> Written instruction
Check each line of the records below and collect those holding "Write".

> Exercise materials
— start —

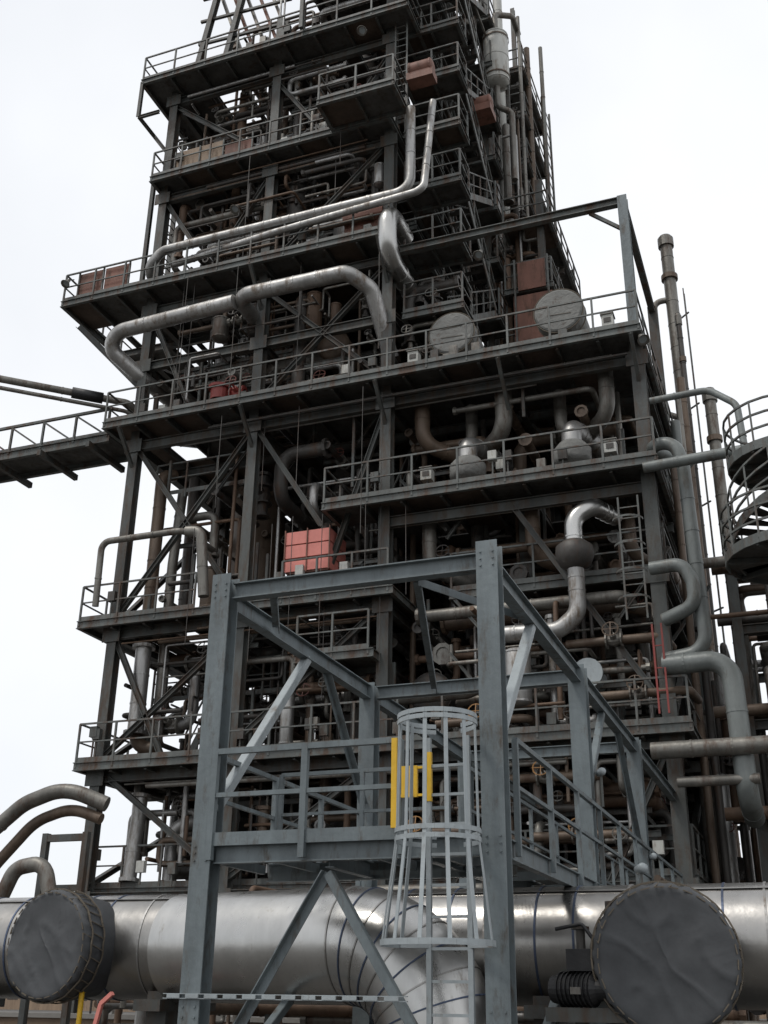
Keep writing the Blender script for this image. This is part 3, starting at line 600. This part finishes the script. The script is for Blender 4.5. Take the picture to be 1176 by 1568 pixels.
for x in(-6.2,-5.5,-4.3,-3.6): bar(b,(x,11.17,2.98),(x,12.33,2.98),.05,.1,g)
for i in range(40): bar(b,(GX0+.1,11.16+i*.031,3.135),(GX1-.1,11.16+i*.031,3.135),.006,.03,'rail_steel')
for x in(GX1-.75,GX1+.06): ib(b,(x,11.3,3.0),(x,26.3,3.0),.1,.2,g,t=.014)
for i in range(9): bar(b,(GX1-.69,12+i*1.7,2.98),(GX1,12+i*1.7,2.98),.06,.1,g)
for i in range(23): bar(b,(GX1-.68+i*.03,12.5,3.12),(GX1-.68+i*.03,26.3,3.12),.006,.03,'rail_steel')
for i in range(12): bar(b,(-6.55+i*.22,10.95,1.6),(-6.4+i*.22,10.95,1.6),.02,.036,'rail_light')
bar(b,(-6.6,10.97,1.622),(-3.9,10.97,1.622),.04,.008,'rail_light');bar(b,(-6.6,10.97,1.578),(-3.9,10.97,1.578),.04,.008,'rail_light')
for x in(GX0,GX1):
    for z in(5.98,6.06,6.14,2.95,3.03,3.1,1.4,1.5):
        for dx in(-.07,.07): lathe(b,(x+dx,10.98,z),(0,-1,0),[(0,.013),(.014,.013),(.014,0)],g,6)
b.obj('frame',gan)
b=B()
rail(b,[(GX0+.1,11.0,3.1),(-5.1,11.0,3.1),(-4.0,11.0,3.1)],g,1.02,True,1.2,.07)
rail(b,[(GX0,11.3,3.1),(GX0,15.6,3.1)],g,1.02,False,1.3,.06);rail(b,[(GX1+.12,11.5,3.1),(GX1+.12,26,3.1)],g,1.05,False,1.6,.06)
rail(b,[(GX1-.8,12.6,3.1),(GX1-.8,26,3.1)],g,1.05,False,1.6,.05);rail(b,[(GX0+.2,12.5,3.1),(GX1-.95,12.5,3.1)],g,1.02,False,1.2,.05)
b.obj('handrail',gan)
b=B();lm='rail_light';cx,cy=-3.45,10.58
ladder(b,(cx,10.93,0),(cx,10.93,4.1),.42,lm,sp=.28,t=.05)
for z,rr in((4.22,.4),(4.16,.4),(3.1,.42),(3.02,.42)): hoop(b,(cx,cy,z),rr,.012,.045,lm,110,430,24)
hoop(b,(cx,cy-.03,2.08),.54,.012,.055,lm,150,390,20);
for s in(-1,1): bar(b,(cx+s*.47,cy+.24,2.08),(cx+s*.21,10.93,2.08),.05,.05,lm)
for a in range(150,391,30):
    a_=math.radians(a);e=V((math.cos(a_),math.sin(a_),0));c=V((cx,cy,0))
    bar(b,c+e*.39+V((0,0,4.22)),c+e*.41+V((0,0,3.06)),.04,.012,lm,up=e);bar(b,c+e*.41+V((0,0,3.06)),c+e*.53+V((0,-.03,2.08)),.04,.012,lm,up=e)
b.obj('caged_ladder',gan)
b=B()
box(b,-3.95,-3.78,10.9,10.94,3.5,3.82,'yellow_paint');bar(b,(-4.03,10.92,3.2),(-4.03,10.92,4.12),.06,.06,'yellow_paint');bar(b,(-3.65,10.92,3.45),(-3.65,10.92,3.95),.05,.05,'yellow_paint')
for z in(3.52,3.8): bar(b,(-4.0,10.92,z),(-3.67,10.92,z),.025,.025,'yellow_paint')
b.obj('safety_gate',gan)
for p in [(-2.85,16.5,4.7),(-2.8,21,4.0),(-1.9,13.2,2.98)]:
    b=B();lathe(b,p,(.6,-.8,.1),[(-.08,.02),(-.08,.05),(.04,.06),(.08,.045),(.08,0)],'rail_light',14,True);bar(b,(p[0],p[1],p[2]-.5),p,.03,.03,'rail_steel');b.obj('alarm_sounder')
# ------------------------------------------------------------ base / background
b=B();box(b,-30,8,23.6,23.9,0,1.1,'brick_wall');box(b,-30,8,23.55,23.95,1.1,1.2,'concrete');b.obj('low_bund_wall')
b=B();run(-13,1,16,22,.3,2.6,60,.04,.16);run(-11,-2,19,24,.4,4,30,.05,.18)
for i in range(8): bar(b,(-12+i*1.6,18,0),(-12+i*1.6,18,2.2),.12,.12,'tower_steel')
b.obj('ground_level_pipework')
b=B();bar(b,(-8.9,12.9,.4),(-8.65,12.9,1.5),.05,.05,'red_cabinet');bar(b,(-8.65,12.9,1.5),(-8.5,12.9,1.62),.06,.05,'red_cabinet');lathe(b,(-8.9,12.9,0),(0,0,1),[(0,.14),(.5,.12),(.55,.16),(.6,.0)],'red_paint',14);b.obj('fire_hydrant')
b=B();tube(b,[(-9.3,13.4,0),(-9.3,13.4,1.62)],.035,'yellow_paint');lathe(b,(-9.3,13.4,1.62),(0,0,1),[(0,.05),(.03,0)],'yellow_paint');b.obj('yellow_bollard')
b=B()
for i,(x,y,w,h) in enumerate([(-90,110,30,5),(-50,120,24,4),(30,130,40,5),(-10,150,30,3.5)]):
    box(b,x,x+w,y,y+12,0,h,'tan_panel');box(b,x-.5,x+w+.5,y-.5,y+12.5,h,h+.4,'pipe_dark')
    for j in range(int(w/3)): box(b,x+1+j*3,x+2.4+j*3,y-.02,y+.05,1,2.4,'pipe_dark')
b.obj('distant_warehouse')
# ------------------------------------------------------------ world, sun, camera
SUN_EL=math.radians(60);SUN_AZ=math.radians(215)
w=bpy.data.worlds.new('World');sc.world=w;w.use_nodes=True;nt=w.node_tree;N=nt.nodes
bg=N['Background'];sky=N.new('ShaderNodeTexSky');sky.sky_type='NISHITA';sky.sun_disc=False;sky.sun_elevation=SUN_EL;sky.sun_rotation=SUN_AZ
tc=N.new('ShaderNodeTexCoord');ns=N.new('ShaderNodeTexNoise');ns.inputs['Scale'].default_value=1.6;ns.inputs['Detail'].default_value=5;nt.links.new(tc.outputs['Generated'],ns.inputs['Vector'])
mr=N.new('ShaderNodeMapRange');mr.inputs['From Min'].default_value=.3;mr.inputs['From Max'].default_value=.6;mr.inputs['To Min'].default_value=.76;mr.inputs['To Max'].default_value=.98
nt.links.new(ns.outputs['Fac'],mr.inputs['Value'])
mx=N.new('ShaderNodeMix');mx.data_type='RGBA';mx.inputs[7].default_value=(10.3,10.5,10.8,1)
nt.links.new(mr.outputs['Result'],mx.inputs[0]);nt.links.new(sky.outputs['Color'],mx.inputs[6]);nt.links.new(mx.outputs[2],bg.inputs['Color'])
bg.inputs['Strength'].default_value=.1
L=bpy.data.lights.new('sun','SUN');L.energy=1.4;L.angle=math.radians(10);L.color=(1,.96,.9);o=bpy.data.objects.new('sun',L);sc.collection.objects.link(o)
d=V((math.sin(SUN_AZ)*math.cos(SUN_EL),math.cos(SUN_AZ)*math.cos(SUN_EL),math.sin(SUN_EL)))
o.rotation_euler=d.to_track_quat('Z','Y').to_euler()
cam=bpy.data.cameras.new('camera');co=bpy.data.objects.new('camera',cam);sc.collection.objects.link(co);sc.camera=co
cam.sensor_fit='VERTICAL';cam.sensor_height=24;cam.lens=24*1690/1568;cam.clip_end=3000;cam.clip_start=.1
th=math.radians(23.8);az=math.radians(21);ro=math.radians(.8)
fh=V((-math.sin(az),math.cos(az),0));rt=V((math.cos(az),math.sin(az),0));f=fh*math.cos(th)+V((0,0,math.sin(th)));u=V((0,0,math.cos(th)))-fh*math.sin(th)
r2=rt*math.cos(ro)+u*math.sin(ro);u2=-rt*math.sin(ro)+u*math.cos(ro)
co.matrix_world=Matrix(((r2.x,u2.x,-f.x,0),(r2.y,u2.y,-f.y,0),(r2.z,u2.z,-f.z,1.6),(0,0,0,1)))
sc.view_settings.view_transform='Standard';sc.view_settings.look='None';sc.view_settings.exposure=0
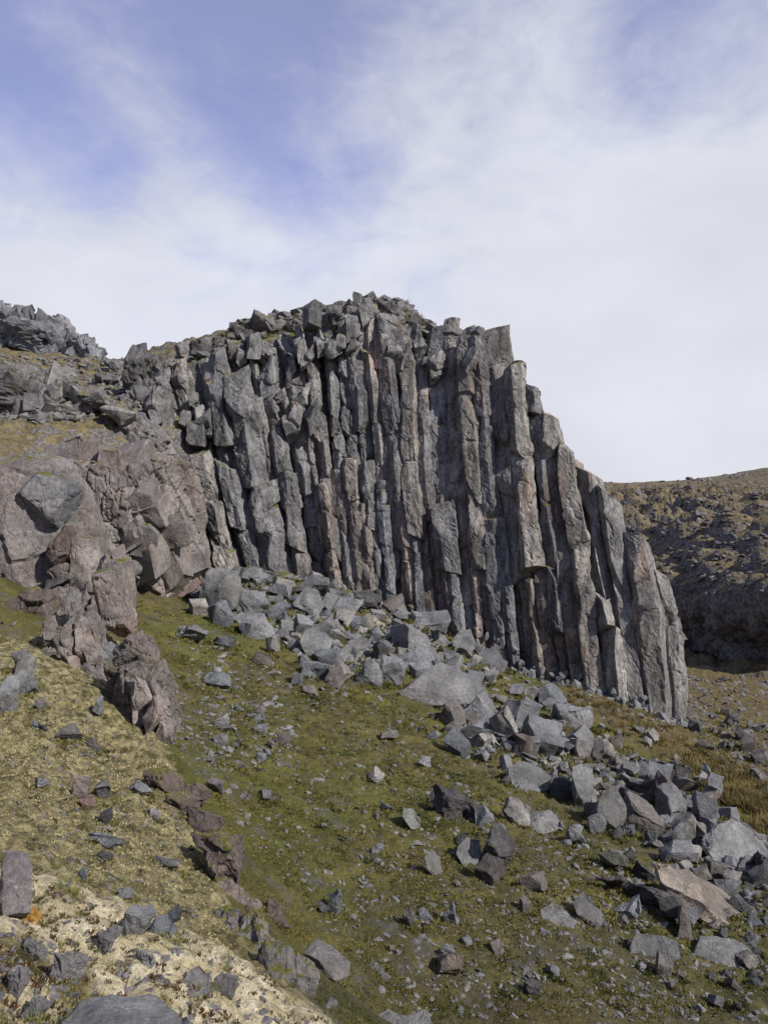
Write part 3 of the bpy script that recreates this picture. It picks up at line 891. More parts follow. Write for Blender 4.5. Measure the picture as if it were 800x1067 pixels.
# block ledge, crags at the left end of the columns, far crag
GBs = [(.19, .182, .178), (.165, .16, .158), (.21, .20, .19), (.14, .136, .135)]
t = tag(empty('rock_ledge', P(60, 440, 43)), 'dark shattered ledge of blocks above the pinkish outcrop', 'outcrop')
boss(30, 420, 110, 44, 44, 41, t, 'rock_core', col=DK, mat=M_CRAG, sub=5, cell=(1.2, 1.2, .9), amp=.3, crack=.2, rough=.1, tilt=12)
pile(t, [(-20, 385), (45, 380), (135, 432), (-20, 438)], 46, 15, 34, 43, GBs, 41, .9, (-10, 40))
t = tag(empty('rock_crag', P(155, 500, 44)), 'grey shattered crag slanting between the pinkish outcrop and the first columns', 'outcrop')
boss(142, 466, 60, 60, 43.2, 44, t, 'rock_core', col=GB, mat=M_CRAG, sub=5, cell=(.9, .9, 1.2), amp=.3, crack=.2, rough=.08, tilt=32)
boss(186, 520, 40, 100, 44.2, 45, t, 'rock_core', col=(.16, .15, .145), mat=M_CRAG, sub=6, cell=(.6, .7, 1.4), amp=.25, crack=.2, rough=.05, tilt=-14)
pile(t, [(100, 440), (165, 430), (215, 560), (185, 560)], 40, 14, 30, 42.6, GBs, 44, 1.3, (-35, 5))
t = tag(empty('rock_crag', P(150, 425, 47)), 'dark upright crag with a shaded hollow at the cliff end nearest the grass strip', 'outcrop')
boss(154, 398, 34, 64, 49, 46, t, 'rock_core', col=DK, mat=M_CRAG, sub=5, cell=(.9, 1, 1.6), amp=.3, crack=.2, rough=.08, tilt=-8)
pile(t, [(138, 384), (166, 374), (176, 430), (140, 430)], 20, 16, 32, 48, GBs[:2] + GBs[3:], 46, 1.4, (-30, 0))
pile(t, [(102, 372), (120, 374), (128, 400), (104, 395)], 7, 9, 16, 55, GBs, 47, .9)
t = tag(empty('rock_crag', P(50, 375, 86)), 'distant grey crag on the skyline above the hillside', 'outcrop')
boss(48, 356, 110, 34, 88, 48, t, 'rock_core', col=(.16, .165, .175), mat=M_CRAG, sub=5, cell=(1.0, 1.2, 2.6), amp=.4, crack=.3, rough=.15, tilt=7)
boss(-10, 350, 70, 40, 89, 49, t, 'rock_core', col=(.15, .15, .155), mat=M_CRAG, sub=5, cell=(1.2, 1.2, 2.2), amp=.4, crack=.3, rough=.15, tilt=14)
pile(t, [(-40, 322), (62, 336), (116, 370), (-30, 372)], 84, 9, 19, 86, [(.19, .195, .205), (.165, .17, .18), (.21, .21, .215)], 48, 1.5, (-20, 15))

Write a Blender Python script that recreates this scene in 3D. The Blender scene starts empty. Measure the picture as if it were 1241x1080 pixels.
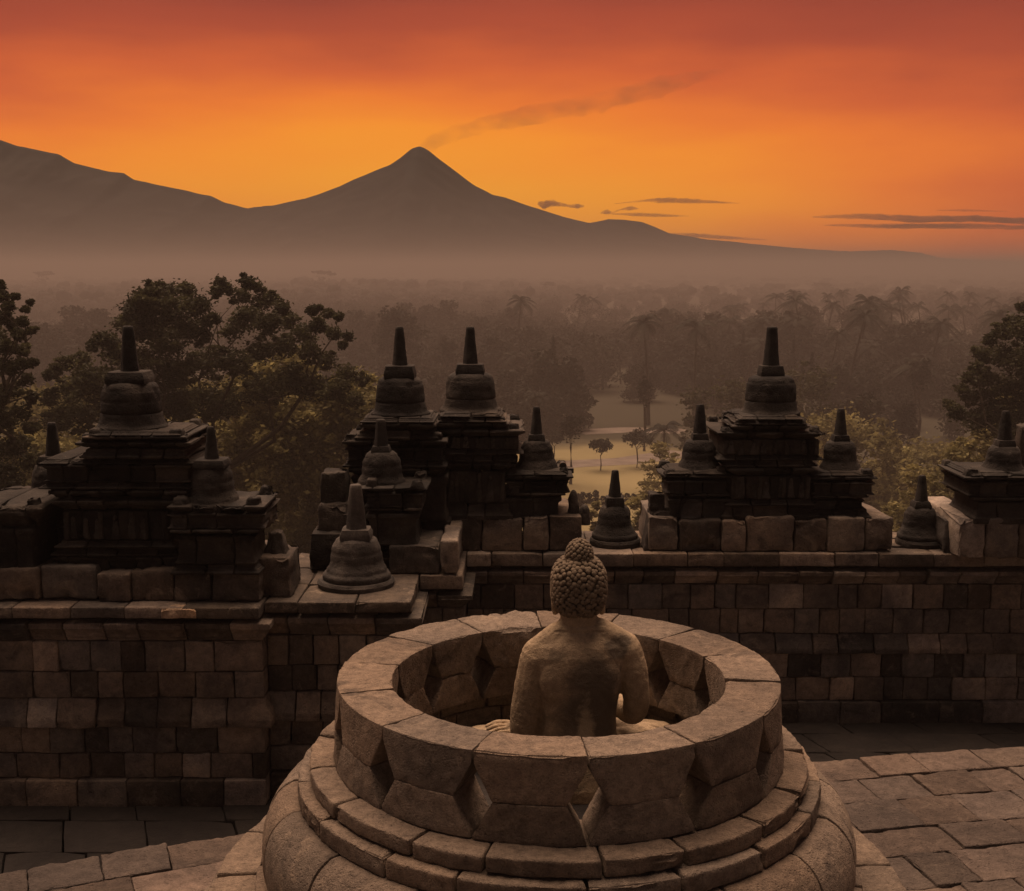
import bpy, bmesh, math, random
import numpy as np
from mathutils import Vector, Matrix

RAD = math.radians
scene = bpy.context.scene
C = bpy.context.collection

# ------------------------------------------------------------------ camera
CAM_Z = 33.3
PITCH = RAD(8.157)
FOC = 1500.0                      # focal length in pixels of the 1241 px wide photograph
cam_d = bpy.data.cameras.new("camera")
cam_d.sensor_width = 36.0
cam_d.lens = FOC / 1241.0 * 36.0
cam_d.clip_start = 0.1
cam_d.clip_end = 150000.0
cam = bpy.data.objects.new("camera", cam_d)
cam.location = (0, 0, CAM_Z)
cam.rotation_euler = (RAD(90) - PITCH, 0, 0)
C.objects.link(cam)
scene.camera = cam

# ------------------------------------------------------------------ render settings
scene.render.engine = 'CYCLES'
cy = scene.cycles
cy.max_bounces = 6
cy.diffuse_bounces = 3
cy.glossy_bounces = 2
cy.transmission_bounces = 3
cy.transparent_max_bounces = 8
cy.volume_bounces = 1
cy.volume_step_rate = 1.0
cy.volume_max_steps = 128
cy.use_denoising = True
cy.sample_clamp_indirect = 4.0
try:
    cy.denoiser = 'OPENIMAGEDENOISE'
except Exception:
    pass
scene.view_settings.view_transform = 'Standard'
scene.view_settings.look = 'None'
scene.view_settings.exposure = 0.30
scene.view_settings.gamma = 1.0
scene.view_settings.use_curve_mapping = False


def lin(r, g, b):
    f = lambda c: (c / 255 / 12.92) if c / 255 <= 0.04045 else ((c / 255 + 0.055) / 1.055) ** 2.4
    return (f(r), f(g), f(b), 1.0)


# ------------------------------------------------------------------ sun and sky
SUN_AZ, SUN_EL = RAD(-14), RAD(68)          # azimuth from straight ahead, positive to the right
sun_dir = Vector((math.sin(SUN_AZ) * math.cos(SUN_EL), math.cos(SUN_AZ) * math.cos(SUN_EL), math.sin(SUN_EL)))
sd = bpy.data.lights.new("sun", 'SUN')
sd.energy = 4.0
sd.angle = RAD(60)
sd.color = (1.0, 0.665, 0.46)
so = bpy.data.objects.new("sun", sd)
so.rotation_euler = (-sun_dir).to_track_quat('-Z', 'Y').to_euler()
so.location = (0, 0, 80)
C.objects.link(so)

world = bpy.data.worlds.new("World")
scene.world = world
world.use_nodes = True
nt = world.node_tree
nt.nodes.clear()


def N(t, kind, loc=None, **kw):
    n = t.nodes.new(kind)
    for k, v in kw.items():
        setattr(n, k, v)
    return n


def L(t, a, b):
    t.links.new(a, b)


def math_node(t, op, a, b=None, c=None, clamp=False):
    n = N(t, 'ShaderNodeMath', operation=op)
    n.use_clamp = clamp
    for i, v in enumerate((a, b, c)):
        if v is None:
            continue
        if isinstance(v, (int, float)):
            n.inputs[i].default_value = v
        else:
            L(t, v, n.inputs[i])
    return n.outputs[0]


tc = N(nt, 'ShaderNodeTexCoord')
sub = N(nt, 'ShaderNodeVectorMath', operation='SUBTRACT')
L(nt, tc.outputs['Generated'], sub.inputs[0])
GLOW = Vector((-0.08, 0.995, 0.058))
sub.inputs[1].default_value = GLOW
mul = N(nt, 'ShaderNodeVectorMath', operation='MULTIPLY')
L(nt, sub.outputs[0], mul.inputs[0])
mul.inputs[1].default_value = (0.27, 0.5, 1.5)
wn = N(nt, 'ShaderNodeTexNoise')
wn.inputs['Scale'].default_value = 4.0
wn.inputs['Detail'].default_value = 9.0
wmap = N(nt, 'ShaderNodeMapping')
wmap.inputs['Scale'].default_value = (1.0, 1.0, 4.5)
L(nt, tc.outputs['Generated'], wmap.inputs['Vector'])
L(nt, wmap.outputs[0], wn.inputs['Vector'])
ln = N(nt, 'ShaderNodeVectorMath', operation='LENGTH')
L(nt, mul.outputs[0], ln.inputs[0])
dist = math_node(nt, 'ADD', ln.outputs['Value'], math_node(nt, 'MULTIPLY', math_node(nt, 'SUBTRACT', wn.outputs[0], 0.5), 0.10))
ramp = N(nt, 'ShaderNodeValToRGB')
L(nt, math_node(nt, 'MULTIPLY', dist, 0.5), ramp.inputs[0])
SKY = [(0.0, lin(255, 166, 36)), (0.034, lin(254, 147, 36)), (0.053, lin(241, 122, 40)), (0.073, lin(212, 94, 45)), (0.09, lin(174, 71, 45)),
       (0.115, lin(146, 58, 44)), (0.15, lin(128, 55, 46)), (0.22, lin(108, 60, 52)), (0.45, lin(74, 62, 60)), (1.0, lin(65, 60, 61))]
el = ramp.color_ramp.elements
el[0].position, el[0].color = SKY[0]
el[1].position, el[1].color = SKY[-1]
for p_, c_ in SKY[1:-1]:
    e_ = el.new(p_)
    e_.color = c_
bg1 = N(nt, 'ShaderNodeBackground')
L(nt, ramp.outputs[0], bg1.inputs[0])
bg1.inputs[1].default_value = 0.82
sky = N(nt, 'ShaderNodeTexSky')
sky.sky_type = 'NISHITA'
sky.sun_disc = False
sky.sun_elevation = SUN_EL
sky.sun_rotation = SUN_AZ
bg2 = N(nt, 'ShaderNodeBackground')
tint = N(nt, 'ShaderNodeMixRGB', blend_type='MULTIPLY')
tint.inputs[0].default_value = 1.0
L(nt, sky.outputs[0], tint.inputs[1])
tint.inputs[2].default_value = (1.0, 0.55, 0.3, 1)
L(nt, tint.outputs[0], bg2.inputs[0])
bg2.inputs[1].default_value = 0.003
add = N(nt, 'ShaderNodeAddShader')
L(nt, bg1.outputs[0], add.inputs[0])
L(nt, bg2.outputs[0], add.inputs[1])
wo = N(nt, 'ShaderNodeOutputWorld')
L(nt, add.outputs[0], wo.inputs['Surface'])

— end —

> Problem solution
Write part 3 of the bpy script that recreates this picture. It picks up at line 891. More parts follow. Write for Blender 4.5. Measure the picture as if it were 800x1067 pixels.
Write a Blender Python script that recreates this scene in 3D. The Blender scene starts empty. Measure the picture as if it were 1241x1080 pixels.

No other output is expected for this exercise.